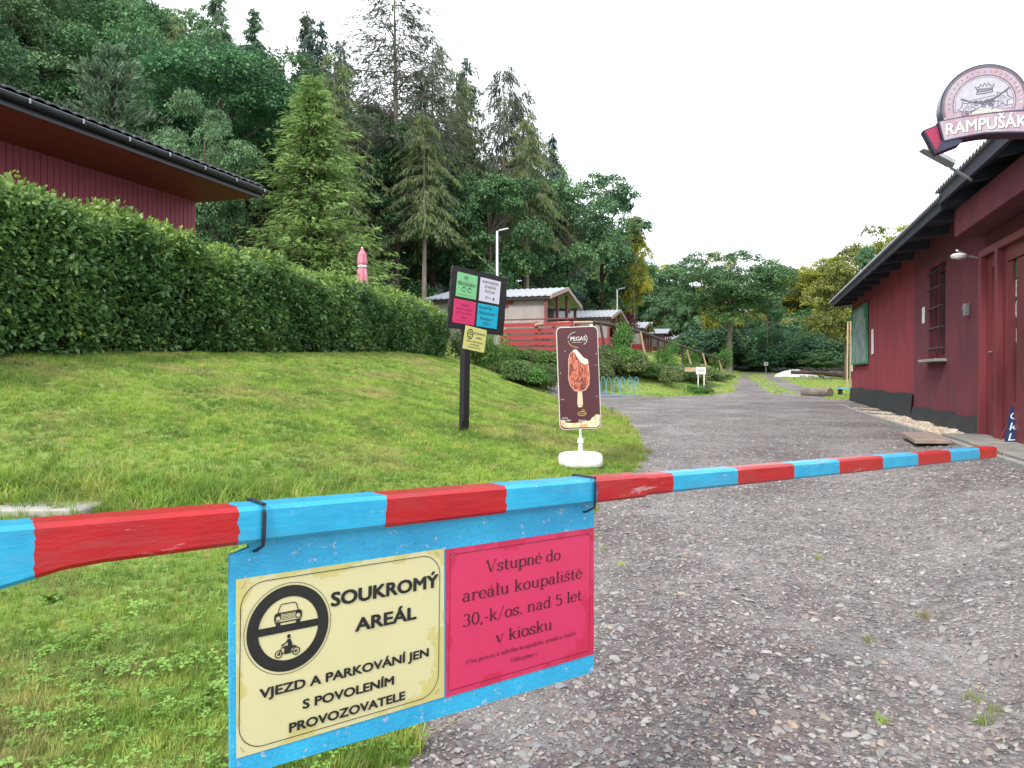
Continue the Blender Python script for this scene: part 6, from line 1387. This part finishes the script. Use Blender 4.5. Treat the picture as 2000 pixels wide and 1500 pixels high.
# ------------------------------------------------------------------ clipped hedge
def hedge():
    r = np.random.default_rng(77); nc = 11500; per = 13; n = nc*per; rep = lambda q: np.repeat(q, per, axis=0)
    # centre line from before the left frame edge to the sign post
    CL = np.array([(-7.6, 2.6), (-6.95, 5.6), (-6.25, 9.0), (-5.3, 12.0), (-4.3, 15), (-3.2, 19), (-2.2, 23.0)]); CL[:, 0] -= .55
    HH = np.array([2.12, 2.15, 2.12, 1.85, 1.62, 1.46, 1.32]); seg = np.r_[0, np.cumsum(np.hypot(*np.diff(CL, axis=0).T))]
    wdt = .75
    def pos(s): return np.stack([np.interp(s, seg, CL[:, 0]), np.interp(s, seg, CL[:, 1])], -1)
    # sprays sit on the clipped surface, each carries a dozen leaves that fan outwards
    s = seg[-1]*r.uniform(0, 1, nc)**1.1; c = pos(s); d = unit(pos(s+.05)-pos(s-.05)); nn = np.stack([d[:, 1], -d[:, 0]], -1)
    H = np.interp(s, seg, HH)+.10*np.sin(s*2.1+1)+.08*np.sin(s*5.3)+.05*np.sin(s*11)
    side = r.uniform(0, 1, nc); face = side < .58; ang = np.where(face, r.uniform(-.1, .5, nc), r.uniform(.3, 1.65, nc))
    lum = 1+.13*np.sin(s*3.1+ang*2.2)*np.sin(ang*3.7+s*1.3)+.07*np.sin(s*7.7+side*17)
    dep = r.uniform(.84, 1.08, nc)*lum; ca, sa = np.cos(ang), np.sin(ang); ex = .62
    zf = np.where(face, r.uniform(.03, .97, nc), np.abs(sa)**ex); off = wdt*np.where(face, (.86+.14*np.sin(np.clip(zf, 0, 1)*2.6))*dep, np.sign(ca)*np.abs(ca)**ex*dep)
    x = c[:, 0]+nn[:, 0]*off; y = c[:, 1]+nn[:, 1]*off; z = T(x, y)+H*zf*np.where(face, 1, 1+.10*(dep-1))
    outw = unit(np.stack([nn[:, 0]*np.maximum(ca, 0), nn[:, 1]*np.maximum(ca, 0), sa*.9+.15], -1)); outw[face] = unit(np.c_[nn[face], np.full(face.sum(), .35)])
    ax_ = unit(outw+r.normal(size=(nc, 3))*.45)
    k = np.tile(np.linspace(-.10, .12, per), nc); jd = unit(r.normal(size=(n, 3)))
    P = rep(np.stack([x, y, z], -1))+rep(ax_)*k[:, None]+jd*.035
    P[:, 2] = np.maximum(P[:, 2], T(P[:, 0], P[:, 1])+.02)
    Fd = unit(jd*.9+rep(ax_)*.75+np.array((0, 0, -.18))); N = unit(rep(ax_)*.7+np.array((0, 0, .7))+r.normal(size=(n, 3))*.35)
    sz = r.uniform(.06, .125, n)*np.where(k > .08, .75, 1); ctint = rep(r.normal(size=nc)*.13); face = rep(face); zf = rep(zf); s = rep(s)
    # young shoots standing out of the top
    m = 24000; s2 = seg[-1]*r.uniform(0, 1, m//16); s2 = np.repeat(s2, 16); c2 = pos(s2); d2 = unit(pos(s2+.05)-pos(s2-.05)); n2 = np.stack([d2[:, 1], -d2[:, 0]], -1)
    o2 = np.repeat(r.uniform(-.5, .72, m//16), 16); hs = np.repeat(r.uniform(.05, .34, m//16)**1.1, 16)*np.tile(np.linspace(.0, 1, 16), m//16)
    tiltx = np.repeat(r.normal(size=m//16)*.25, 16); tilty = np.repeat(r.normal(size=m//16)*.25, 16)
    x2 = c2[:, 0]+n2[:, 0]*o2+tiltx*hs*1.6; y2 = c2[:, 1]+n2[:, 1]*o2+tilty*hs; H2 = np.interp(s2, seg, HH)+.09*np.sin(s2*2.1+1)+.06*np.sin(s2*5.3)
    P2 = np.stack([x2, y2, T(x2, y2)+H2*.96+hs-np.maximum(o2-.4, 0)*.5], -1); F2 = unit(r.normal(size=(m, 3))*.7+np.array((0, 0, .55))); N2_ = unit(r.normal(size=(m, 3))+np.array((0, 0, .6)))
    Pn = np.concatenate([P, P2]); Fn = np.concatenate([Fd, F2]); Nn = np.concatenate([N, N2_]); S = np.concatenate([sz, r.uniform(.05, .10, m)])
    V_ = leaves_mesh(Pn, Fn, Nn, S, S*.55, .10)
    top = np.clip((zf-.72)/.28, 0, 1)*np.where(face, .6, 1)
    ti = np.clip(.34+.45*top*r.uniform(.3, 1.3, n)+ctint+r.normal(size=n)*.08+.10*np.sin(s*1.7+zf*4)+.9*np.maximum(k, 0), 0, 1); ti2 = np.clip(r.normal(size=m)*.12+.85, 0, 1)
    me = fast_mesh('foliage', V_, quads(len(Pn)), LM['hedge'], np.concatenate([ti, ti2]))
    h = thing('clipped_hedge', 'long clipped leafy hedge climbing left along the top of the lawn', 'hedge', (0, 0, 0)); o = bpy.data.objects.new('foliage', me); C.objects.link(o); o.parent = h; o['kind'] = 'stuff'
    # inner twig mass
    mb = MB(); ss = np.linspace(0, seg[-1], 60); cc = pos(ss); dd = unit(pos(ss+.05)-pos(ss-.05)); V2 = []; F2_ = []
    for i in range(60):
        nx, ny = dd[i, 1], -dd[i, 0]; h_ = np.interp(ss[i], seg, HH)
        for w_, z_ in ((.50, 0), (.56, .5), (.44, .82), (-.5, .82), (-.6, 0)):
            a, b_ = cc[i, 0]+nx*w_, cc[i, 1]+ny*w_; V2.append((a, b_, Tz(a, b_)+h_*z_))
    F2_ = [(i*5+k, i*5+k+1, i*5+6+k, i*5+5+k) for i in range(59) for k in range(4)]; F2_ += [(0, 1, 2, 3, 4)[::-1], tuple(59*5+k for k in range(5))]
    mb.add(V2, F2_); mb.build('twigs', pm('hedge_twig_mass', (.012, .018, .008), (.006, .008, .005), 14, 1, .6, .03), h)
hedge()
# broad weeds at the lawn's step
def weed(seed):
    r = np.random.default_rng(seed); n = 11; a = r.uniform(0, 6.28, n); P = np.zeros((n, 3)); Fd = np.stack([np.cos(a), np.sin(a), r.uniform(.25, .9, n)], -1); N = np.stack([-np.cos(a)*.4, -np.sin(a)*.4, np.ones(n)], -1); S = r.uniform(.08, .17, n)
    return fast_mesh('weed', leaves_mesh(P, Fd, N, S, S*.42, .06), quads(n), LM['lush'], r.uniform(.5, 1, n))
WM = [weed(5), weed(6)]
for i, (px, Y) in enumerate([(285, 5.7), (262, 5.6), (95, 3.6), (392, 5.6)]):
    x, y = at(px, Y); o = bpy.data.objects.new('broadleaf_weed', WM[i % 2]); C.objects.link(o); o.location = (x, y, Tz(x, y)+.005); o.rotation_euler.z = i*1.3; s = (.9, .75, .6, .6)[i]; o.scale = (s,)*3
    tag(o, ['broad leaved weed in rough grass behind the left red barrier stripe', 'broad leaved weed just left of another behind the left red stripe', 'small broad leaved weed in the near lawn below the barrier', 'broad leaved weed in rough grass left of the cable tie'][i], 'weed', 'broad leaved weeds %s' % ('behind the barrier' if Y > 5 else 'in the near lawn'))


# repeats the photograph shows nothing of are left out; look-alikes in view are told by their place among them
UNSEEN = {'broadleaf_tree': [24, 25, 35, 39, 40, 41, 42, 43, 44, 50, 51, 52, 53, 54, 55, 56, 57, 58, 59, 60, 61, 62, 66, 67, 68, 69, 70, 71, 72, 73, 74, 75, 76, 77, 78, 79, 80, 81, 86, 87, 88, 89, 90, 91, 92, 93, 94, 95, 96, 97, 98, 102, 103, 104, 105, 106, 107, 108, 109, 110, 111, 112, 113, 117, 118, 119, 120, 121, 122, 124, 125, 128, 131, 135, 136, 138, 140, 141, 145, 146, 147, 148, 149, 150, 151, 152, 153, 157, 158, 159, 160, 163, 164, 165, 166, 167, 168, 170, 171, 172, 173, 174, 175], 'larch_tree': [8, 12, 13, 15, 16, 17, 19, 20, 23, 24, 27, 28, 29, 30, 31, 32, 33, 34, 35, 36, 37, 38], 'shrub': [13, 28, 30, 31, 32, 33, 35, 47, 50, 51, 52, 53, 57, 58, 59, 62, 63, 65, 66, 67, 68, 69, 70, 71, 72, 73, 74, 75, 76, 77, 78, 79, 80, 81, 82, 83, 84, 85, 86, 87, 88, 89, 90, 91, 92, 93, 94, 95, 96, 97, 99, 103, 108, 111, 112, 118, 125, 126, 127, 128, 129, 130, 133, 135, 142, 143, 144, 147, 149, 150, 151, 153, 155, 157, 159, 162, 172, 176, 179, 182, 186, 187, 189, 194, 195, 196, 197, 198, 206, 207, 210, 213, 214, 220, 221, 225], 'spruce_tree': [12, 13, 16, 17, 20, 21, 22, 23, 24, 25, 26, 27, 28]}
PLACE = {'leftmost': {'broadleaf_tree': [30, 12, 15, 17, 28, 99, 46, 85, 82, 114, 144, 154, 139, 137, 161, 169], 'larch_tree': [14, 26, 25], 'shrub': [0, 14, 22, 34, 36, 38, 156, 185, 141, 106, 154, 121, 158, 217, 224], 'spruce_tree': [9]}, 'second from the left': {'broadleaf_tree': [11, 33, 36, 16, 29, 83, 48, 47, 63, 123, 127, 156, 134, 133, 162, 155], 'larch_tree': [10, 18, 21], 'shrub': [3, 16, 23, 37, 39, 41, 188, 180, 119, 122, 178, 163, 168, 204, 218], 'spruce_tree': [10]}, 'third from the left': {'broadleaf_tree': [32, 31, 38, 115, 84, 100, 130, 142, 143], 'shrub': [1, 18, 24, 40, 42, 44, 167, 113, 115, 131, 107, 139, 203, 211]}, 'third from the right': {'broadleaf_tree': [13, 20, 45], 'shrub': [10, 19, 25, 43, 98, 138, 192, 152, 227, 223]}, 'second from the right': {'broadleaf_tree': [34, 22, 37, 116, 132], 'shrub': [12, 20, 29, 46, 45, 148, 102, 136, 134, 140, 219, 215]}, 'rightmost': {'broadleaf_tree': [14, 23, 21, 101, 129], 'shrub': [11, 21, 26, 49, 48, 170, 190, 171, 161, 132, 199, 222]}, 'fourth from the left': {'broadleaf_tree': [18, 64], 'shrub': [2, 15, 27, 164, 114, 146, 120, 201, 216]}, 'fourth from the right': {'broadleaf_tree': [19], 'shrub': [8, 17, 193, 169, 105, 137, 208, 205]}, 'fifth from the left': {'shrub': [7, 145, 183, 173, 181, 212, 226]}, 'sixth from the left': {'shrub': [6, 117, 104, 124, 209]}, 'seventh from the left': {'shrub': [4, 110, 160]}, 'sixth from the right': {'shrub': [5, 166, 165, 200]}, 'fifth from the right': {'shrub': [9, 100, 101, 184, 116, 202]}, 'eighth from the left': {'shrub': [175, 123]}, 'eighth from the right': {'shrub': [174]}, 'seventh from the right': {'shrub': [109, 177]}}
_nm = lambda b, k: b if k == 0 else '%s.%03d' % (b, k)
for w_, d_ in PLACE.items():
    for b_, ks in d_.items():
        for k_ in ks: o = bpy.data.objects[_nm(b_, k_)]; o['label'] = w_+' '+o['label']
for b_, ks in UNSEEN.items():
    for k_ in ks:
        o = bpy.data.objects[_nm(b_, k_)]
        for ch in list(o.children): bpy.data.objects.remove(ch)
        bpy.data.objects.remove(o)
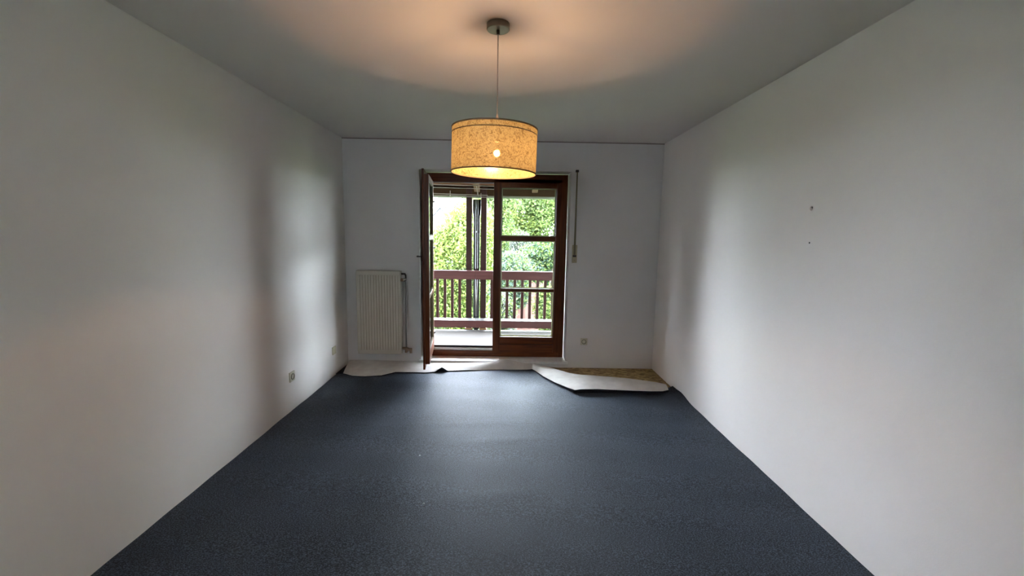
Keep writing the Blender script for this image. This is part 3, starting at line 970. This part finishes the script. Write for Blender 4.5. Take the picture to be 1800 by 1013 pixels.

============

Where a line above contains the string "quads", copy that line.

    me = fast_mesh('foliage', V_, quads(len(Pn)), LM['hedge'], np.concatenate([ti, ti2]))
    return fast_mesh('weed', leaves_mesh(P, Fd, N, S, S*.42, .06), quads(n), LM['lush'], r.uniform(.5, 1, n))